Arcade Archives Mario Bros. - Mario and Luigi with Shellcreepers Nintendo/Hamster Corp.
Samit Sarkar (he/him) is Polygon’s deputy managing editor. He has more than 15 years of experience covering video games, movies, television, and technology.

Nintendo Switch owners can now buy the first game in the console’s Arcade Archives series, Mario Bros., from the eShop. Mario Bros., the first Mario game ever, was originally released in arcades in the summer of 1983. Playing it on your Switch in 2017 will set you back $7.99.

If that price seems high to you, you’re not alone. A thread on the Nintendo Switch subreddit about today’s Mario Bros. release currently has more than 175 comments, with many people expressing astonishment at the idea of paying $7.99 for a 34-year-old game. So what’s the deal?

First, know where to direct your ire. Nintendo isn’t actually selling Arcade Archives Mario Bros. — the game was published by Hamster Corp., the Japanese company that also produces the “ACA NeoGeo” series of Neo Geo ports. ACA NeoGeo titles cost $7.99 on Switch as well as PlayStation 4 and Xbox One, as do Hamster’s existing Arcade Archives games on PS4. Since Hamster is the publisher of the Switch’s Arcade Archives titles, it’s likely that Hamster is the entity that’s setting the price for them.

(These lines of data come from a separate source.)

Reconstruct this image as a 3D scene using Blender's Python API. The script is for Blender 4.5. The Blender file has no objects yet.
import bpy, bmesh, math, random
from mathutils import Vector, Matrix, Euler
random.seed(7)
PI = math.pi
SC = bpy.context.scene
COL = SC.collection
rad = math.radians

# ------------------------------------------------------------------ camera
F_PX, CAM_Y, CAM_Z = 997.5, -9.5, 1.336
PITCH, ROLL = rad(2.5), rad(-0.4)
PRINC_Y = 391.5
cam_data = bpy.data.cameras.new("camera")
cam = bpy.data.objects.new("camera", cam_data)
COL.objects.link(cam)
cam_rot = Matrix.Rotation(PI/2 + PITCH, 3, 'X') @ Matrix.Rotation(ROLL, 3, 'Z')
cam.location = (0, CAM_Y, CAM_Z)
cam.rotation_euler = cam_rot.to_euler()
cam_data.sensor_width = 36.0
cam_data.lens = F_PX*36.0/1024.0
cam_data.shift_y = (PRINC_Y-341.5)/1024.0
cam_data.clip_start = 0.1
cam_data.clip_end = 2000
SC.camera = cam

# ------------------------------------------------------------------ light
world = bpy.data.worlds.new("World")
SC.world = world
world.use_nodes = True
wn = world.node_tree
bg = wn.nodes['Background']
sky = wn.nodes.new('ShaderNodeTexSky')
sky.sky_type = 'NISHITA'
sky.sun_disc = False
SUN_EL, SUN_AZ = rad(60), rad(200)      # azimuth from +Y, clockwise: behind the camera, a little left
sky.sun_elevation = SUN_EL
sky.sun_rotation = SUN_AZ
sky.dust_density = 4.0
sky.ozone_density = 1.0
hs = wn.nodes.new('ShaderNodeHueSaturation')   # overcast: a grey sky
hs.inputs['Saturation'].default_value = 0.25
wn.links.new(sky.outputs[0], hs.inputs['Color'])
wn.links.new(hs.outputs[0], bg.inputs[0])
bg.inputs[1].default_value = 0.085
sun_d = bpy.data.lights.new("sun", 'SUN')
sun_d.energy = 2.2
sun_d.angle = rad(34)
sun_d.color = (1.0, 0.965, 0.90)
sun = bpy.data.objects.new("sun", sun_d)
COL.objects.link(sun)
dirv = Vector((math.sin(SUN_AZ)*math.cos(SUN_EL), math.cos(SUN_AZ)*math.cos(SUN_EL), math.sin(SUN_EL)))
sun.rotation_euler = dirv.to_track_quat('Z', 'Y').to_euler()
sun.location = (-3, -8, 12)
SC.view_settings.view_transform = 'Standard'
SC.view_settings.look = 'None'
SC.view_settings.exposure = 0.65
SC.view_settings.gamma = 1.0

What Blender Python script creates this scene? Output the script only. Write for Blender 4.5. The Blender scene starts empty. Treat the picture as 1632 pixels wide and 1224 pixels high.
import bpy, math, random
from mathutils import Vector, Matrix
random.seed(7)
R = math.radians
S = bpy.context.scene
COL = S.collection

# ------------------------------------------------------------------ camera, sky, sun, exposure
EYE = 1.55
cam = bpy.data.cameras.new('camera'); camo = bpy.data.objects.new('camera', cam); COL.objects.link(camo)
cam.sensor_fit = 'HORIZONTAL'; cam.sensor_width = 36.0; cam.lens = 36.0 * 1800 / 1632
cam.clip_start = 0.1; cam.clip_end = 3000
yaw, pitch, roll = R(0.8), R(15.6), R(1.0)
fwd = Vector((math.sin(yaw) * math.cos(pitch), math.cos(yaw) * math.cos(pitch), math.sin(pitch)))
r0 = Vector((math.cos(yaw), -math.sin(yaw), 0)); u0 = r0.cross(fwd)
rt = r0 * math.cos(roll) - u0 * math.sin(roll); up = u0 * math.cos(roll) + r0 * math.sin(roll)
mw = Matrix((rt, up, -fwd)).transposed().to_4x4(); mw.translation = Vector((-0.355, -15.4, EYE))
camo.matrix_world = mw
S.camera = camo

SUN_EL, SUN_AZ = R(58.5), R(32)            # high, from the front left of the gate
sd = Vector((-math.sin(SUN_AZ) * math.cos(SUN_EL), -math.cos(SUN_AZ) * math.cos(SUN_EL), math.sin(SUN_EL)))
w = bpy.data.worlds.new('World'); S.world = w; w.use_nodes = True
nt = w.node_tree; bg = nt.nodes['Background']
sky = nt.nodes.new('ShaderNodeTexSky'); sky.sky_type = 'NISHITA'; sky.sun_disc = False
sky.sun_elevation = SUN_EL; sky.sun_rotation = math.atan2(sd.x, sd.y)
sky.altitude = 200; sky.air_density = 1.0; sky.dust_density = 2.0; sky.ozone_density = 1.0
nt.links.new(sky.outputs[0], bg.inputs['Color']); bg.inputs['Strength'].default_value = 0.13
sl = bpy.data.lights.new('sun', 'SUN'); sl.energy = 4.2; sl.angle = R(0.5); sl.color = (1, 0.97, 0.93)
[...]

It’s true that Nintendo’s arcade classics — which were released in the early- to mid-1980s — are 10 or more years older than many of the Neo Geo games that Hamster has revived for modern consoles. But again, Hamster already charges $7.99 a pop for PS4 Arcade Archives titles, such as 1985’s Twinbee and 1986’s Bubble Bobble. By this point, the publisher has released enough of these ports that it probably wouldn’t be charging that much if the games weren’t selling at that price.

Secondly, you might be complaining about the price of Arcade Archives Mario Bros. because regular ol’ Mario Bros. is already available on the Virtual Console for Nintendo 3DS, Wii and Wii U for just $4.99. However, each of those releases is a modern port of the 1986 NES version of Mario Bros. — not its 1983 arcade debut. Arcade machines were more powerful than home consoles in those days, so the NES version is an inferior port of the arcade original. If you want to play the best version of Mario Bros. — if you want to experience it as its developers intended it to be experienced — buying the Arcade Archives release for $7.99 is the easiest way to do that in 2017.

We’ve reached out to Nintendo and Hamster with additional questions about the Switch’s Arcade Archives line, including whether the rest of the games will also cost $7.99. We’ll update this article with any information we receive.